On the strength of a quick look backward to previous tussles with this recurring crisis of the Forties, the Student Council might well undertake a two-fold program. The first and most crucial aspect would entail revitalizing its Relief Committee. Here the emphasis must fall upon providing a sense of personal student participation in aiding the shipment of food and other supplies to specific parties abroad. For the second phase of its program the Council should seriously consider a plan for stopping general food waste in the dining halls. While this is an impersonal method, the results will fit neatly into the frame of thinking outlined last night in the President's radio appeal.

It is in the latter part of possible Council action that University residents will most feel the pinch. Specifically, conservation steps would encompass eliminating dessert at noon meals and more importantly in the light of Government stress upon wheat conservation, passing by wheat cereals on the breakfast menu and dispensing with bread for dinner.
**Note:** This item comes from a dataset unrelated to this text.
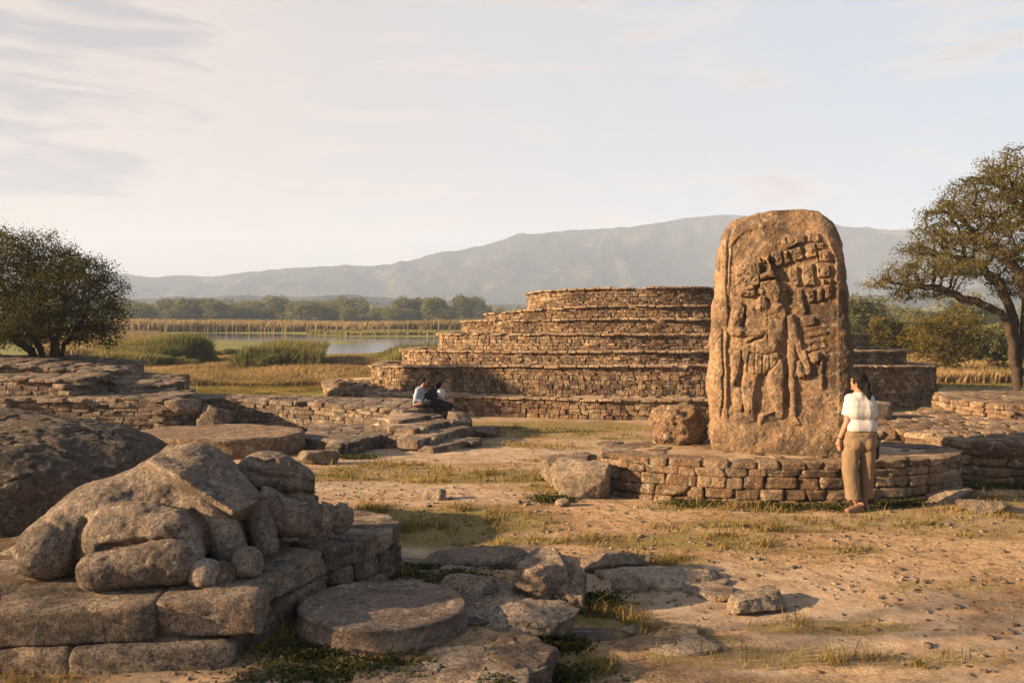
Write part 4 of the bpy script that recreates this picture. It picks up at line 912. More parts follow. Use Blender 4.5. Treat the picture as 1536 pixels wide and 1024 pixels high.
# neck, ear ornament, head
up(P(C7((500, 740), (600, 780), (640, 800), (560, 850), (480, 850))), .06, 7)
up(P(C7((440, 610), (560, 600), (566, 622), (578, 640), (592, 655), (610, 668), (588, 682), (604, 694), (592, 702), (600, 712), (588, 722), (592, 750), (570, 782), (525, 775), (490, 745), (455, 705), (430, 650))), .082, 5)
line(C7((480, 640), (505, 632), (535, 640)), .022, 2.2); line(C7((485, 652), (510, 656), (532, 648)), .018, 2.2); line(C7((560, 700), (596, 702)), .022, 2); line(C7((545, 655), (570, 680)), .012, 2.5); line(C7((505, 690), (530, 740), (560, 760)), .01, 3)
up(el((51.2+227, 25.6+343), 17, 17), .095, 4); cut(np.abs(el((51.2+227, 25.6+343), 9, 9)), .022, 2.3)
up(P(C7((425, 730), (480, 730), (500, 780), (495, 850), (450, 860), (400, 835), (410, 780))), .078, 5); line(C7((455, 745), (450, 845)), .014, 2.5)
up(P(C7((265, 640), (400, 640), (410, 720), (380, 735), (290, 735), (255, 690))), .06, 6); line(C7((255, 665), (330, 690), (400, 672)), .022, 3); line(C7((285, 735), (340, 705), (400, 722)), .02, 3)
up(P(C7((250, 640), (260, 500), (300, 470), (380, 465), (440, 470), (450, 540), (440, 640), (400, 655), (300, 655))), .062, 6)
for (a, c, r) in [(300, 500, 26), (350, 490, 22), (400, 500, 25), (290, 560, 28), (345, 550, 30), (395, 600, 34), (330, 610, 28), (280, 620, 22), (425, 535, 20)]:
    c_ = (51.2+a*.5, 25.6+c*.5); up(el(c_, r*.55, r*.5), .070, 5); cut(np.abs(el(c_, r*.26, r*.26)), .016, 2.2)
up(P(C7((440, 605), (435, 560), (480, 540), (500, 510), (480, 470), (470, 450), (525, 400), (512, 420), (510, 470), (530, 525), (562, 575), (550, 600), (500, 598))), .088, 4)
line(C7((440, 590), (500, 595), (560, 600)), .03, 2.6); line(C7((470, 460), (495, 430), (528, 400)), .02, 2.4); line(C7((440, 560), (480, 560), (500, 500)), .018, 2.4)
up(P(C7((435, 440), (455, 470), (480, 440), (470, 480), (440, 480), (420, 420))), .07, 4)
rg_ = np.random.default_rng(5)
for k_ in range(24):       # worn shallow marks over the rest of the face
    x0, y0 = (rg_.uniform(395, 530), rg_.uniform(480, 860)) if k_ % 2 else (rg_.uniform(80, 150), rg_.uniform(250, 900)); a_ = rg_.uniform(0, 3.1); L0 = rg_.uniform(10, 26)
    line(PL((x0, y0), (x0+math.cos(a_)*L0, y0+math.sin(a_)*L0), (x0+math.cos(a_+.9)*L0*1.3, y0+math.sin(a_+.9)*L0*1.3)), .012, 3)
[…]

This approach clearly could not succeed without wide student approval. The Council must swing into action on existing long-range plans by immediately polling in the dining halls. If the student body lends a mandate to conservation, the Council could then present the University with its final proposals-and ask transferral of all financial savings from the slashes to its Relief Committee for channeling to the Unitarian and Friends Service Committees. The wishful weakness of a national "voluntary" approach can through such implementation find bolstering.